▶ _SUPPLIED MATERIAL_

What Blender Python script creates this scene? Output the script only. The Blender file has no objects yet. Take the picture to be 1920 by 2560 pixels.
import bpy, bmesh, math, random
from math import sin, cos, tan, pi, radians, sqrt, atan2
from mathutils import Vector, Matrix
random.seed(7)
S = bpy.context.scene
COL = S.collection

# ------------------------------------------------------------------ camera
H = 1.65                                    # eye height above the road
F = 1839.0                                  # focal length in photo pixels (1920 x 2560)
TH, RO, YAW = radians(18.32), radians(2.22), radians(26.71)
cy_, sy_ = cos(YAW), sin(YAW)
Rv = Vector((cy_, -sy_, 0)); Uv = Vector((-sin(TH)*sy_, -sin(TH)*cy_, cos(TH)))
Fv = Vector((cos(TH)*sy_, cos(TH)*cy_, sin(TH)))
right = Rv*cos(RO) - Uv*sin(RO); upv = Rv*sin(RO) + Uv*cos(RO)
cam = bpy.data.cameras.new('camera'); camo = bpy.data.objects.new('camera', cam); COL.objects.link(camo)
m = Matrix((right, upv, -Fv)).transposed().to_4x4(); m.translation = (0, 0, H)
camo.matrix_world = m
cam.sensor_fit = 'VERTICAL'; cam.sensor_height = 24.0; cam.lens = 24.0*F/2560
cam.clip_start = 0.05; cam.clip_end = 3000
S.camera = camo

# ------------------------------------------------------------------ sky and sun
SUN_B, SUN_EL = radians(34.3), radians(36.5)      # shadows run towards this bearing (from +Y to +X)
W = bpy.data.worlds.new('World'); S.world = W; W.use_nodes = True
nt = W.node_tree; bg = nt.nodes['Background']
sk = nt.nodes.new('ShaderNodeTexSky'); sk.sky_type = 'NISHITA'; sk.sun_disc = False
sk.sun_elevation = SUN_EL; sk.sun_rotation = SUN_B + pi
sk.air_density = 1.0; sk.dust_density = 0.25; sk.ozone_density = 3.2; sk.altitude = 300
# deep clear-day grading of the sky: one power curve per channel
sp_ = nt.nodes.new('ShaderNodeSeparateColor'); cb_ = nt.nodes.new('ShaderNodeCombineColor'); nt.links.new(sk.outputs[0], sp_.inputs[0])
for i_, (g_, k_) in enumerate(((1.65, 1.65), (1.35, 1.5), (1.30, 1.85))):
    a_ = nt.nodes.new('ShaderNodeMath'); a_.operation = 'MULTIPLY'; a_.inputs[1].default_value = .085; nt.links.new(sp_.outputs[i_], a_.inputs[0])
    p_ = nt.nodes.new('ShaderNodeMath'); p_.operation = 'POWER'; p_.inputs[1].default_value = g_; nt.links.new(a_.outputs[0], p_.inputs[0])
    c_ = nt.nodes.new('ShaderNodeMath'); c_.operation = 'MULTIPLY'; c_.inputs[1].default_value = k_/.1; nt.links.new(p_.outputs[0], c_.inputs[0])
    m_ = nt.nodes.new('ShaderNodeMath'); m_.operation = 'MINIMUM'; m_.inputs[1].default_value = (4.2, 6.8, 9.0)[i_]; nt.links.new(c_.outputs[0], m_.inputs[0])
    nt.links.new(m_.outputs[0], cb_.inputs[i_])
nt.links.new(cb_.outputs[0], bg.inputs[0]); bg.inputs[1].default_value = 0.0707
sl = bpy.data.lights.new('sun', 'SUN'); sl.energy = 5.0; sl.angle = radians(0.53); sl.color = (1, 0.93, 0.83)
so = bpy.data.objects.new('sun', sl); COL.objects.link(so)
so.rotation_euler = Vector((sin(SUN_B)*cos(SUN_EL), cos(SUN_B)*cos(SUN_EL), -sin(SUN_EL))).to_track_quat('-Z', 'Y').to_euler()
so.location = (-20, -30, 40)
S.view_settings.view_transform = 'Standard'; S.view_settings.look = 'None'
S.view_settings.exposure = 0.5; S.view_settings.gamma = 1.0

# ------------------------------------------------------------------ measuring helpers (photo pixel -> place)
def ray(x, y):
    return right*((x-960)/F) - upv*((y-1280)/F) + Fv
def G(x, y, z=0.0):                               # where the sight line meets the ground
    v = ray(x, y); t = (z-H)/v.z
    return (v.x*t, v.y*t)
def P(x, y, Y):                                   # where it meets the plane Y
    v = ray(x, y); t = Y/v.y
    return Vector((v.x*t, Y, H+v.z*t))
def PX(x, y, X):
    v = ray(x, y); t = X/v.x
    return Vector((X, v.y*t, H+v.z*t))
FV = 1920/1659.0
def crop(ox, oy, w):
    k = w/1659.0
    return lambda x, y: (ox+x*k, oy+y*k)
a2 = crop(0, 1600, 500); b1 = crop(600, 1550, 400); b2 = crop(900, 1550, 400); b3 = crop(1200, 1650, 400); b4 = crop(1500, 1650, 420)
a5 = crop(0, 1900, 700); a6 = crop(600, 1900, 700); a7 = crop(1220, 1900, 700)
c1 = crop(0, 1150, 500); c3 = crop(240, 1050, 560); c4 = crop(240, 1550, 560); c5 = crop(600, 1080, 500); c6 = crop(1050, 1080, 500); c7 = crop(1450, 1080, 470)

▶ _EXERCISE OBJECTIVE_
Print the material above verbatim, first line through the line containing "S.camera = camo", both included.

▶ _FINAL RESULT_
What Blender Python script creates this scene? Output the script only. The Blender file has no objects yet. Take the picture to be 1920 by 2560 pixels.
import bpy, bmesh, math, random
from math import sin, cos, tan, pi, radians, sqrt, atan2
from mathutils import Vector, Matrix
random.seed(7)
S = bpy.context.scene
COL = S.collection

# ------------------------------------------------------------------ camera
H = 1.65                                    # eye height above the road
F = 1839.0                                  # focal length in photo pixels (1920 x 2560)
TH, RO, YAW = radians(18.32), radians(2.22), radians(26.71)
cy_, sy_ = cos(YAW), sin(YAW)
Rv = Vector((cy_, -sy_, 0)); Uv = Vector((-sin(TH)*sy_, -sin(TH)*cy_, cos(TH)))
Fv = Vector((cos(TH)*sy_, cos(TH)*cy_, sin(TH)))
right = Rv*cos(RO) - Uv*sin(RO); upv = Rv*sin(RO) + Uv*cos(RO)
cam = bpy.data.cameras.new('camera'); camo = bpy.data.objects.new('camera', cam); COL.objects.link(camo)
m = Matrix((right, upv, -Fv)).transposed().to_4x4(); m.translation = (0, 0, H)
camo.matrix_world = m
cam.sensor_fit = 'VERTICAL'; cam.sensor_height = 24.0; cam.lens = 24.0*F/2560
cam.clip_start = 0.05; cam.clip_end = 3000
S.camera = camo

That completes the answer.